Sunday, February 13, 2011

Using original WWF artwork on your Linux box

Disclaimer: This information is for educational purposes only. If you perform the procedure described here, you assume full responsibility for any and all consequences, including legal action from the copyright holder.

Of course you can create original artwork for .wwf on your Linux box, but wouldn't it be nice if you can use the professional artwork Matt von Jung created for this? But how do you obtain it? Very simple: use the OS/X package. First, download it. Then unzip it:
unzip SAVE_AS_WWF_1.0.pkg.zip
cd SAVE_AS_WWF_1.0.pkg/Contents

The next step is to decompress the .pax archive:
gzip -d Archive.pax.gz

This seems like a dead end, but it isn't.
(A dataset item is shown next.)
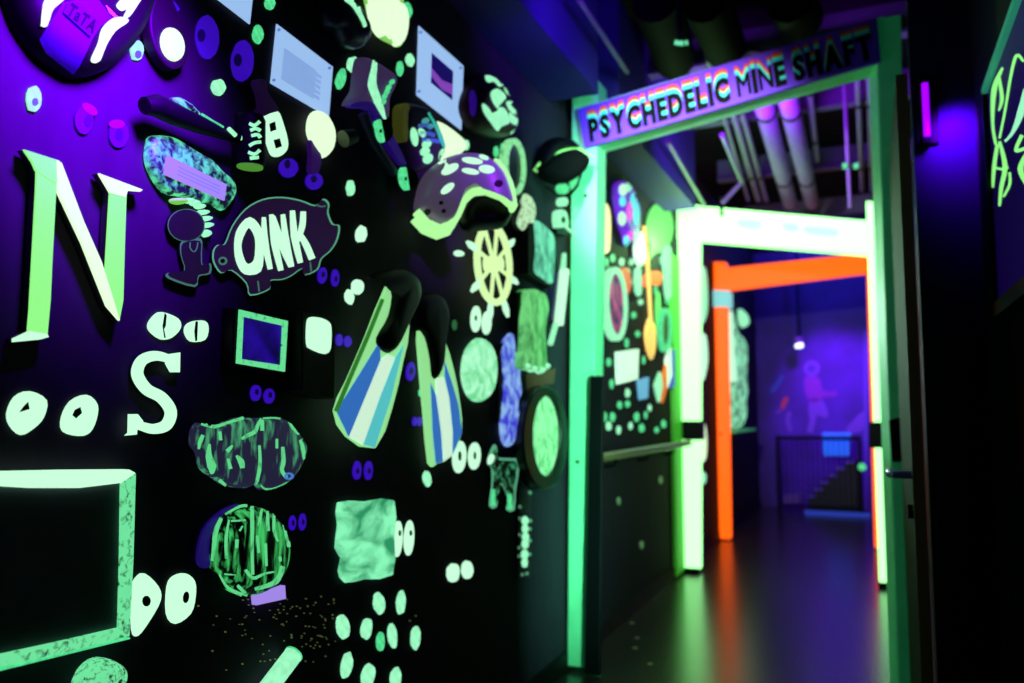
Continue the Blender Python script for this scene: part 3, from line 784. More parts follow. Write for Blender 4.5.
eyep('two small slit-pupil eyes between the big N and the dark framed screen', [g((755, 335), (830, 365), (842, 410), (800, 455), (750, 462), (700, 425), (692, 390), (720, 350)), g((905, 377), (955, 377), (972, 410), (955, 465), (890, 472), (862, 430), (870, 395))],
     [g((768, 340), (776, 350), (772, 400), (764, 415), (772, 455), (766, 455), (758, 400)), g((912, 378), (922, 380), (918, 470), (910, 470), (906, 425))])
g = cr(0, 450, 2.932)
eyep('two tall pale eyes touching the edge of the blackboard', [g((425, 362), (465, 400), (472, 440), (440, 500), (405, 545), (388, 525), (388, 410), (400, 375)), g((545, 362), (572, 385), (574, 430), (560, 480), (515, 510), (490, 480), (492, 400), (510, 370))],
     [ell(*g((430, 443))[0], 4.2, 5.5, 0, 10), ell(*g((546, 432))[0], 3, 6, 8, 10)])

# --- blackboard
t = on_wall('blackboard', 60, 570, 'large dark slate board with brushed green frame low on wall', 'blackboard')
link('slate', slab([(-40, 480), (126, 480), (124, 634), (-40, 672)], .002, .02), mat('slate_black', (84, 92, 104), .7, noise=.3, nscale=8), t)
bf = brushed('brushed_green_frame', (20, 60, 45), (120, 245, 170), (70, 70, 70), .30, .48, .85)
link('frame_rail', slab([(-40, 471), (0, 471.5), (70, 470), (130, 469.5), (136.5, 473), (122, 483), (80, 488), (30, 488), (-40, 484)], .004, .028), pale, t, bevel=.002)
link('frame_stile', slab([(123, 482), (136.5, 473), (134, 560), (130, 637), (120, 632), (122, 560)], .004, .028), bf, t, bevel=.002)
link('frame_rail', slab([(-40, 662), (0, 655), (60, 642), (120, 628), (130, 636), (60, 654), (0, 667), (-40, 676)], .004, .028), bf, t, bevel=.002)
link('frame_lip', slab([(-40, 677), (0, 668.5), (130, 637.5), (130, 639), (0, 671), (-40, 680)], .004, .02), green, t)

# --- lower objects cut by the frame bottom
tag(link('scrub_brush', dome(smooth([(101, 658), (114, 660), (122, 668), (120, 684), (108, 706), (84, 715), (74, 700), (80, 676), (90, 663)], 3), .002, .05, rings=5, flat=.45), brushed('bristle_green', (30, 90, 60), (120, 245, 170), (120, 120, 120), .32, .5, .85), soft=True), 'rounded green bristle brush beneath the blackboard edge', 'brush')
pA, pB = WALL.at(293, 655, .03), WALL.at(256, 704, .03)
t = on_wall('cardboard_tube', 280, 670, 'green glowing tube near the bottom, under the speckled wall', 'tube')
link('tube', tube([pA, pB], .021, 18), mint, t, soft=True)
link('end_ring', tube([pA, pA + (pA - pB).normalized() * .004], .022, 18), green, t)

# --- framed screen
g = cr(180, 270, 5.253)
t = on_wall('framed_picture', 262, 341, 'small violet picture in a black box frame with green border', 'picture')
link('box', slab(g((285, 195), (580, 255), (570, 548), (275, 505)), .002, .035), soot, t, bevel=.003)
g_o = g((315, 208), (568, 268), (552, 534), (300, 490)); g_i = g((335, 245), (540, 292), (530, 500), (325, 468))
link('border', ring(g_o, g_i, .03, .039), brushed('brushed_border', (30, 110, 70), (110, 240, 160), (90, 90, 90), .25, .42, .85), t)
link('picture', slab(g_i, .033, .0365), mat('violet_print', (62, 22, 205), .6, .42, (52, 8, 200), noise=.8, nscale=14), t)
tag(link('wooden_box', slab(g((640, 215), (820, 255), (815, 680), (640, 640)), .001, .06), dark, bevel=.004), 'dark narrow wooden box fixed to the wall beside the swim fin', 'box')
tag(link('glow_tile', dome(smooth(g((690, 250), (740, 248), (790, 270), (803, 310), (798, 420), (765, 440), (700, 415), (677, 390), (677, 290)), 3), .06, .068, flat=.85, rings=3, ref=1), pale, soft=True), 'rounded pale glowing tile on the dark wooden box', 'tile')
eyes('two violet eyes below the small framed picture', [(256.3, 393, 5.2, 8, 5), (269.8, 396, 5.2, 7.5, 5)], [(257, 392, 1.8, 3), (270.5, 395, 1.8, 3)], viol, viold, VG)
eyes('two violet eyes between the wooden box and the fin', [(339.5, 340, 3.5, 6, 0), (348, 341.5, 3.8, 5.5, 0)], [], viol, viold, VG)
eyes('two violet eyes above the green painted square', [(357.5, 470.5, 4, 9.5, 3), (369, 470.5, 4, 9.5, 3)], [(358, 471, 1.6, 3), (369.5, 471, 1.6, 3)], viol, viold, VG)
eyes('two dim violet eyes beside the round painted bowl', [(293, 523, 3.2, 7.5, 3), (303, 522, 3.4, 8.5, 3)], [(293.5, 523, 1.3, 3), (303.5, 522, 1.3, 3)], viol, viold, VG)
eyes('one tall violet eye between the two swim fins', [(411, 371.5, 4.4, 9.5, 6)], [(411.8, 371, 1.8, 3.6)], viol, viold, VG, 'painted_eye', 'painted eye')
eyes('two tiny violet eyes low between the swim fins', [(415, 421.5, 2.4, 4.6, 3), (419.8, 421.5, 2.4, 4.6, 3)], [], viol, viold, VG)
eyes('two violet eyes under the glowing wooden spoon', [(289, 168, 9.2, 9.5, 40), (314.5, 181, 8.5, 8.5, 30)], [(287.5, 164, 3, 4.5), (314, 179, 3, 3.6)], viol, viold, VG)

# --- slab with green paint
g = cr(185, 400, 6.83)
t = on_wall('stone_slab', 252, 452, 'dark irregular slab streaked with green paint above the round bowl', 'slab')
out = smooth(g((80, 200), (120, 155), (190, 180), (300, 150), (390, 118), (530, 122), (680, 122), (760, 180), (820, 260), (852, 330), (820, 440), (750, 540), (640, 600), (540, 615), (500, 570), (440, 605), (300, 585), (230, 540), (140, 470), (110, 360), (70, 300)), 3)
bd = link('body', dome(out, .002, .024, flat=.86, rings=4, ref=.8), brushed('streaked_stone', (36, 34, 62), (88, 205, 140), (60, 46, 13), .52, .72, .7, dist=.4, detail=5, eb=1.2), t, soft=True)
strk = brushed('streaky_green', (40, 90, 80), (105, 235, 150), (60, 60, 30), .2, .45, .8)
for pts, w in ((((110, 165), (200, 185), (300, 155), (400, 125)), [3, 4, 3, 4]), (((530, 128), (600, 125), (650, 130)), [1, 1.2, 1]), (((710, 150), (740, 190), (775, 235)), [3, 6, 3]), (((790, 270), (815, 330), (815, 410)), [6, 12, 4]),
               (((120, 240), (100, 290), (95, 330)), [5, 6, 3]), (((165, 300), (160, 380), (180, 450), (185, 500)), [2, 9, 14, 4]), (((235, 215), (242, 275)), [4, 4]), (((285, 350), (305, 330), (320, 310)), [6, 5, 2]), (((290, 400), (310, 470)), [3, 5]),
               (((350, 380), (380, 420), (390, 465)), [3, 9, 6]), (((385, 265), (430, 240), (475, 215), (500, 160), (520, 135)), [3, 6, 6, 4, 5]), (((525, 140), (525, 210)), [5, 5]), (((505, 310), (510, 400), (505, 480), (485, 570)), [3, 4, 5, 4]), (((665, 320), (670, 420), (660, 480), (690, 530)), [4, 6, 5, 5]),
               (((625, 265), (625, 330)), [3, 3]), (((520, 580), (550, 605), (640, 595), (740, 545)), [1.2, 1.6, 1.6, 1.2]), (((235, 545), (280, 580)), [5, 3]), (((230, 260), (230, 265)), [2, 2])):
    decal('paint_streak', stroke(g(*pts), [v_ * .62 for v_ in w]), bd, strk, t)
link('ring_mark', ring(ell(*g((712, 520))[0], 4.8, 3.6), ell(*g((712, 520))[0], 2.6, 1.8), .024, .0265), mat('sky_blue_paint', (90, 150, 250), .6, .6), t)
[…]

The .pax archive is simply a cpio file:
cpio -i < Archive.pax
cd 'SAVE AS WWF.app/Contents/Resources'

We need the .icns files. That seems like a dead end as well, but not quite. We're almost ready. If you want to extract the icons on your own machine you have to install icns2png, which can be obtained here. Installing it is pretty straight forward:
tar -xzvf libicns-0.7.1.tar.gz
cd libicns-0.7.1
./configure
make
su
make install

It prefers you install Jasper or OpenJPEG, but I didn't have much luck with that. You don't need it either unless you want to extract the high resolution icons. After you've installed it, enter:
icns2png -x wwf.icns
----------------------------------------------------
Reading icns family from wwf.icns...
  Saved 'is32' element to wwf_16x16x32.png.
  Saved 'il32' element to wwf_32x32x32.png.
  Saved 'it32' element to wwf_128x128x32.png.

Done! You can also extract the icons online. It depends on what you prefer, the result is the same.

If you need still another format, use ImageMagick better known to some as convert. Now install the icons in the appropriate directory (that depends on your desktop environment) and you're done. Enjoy!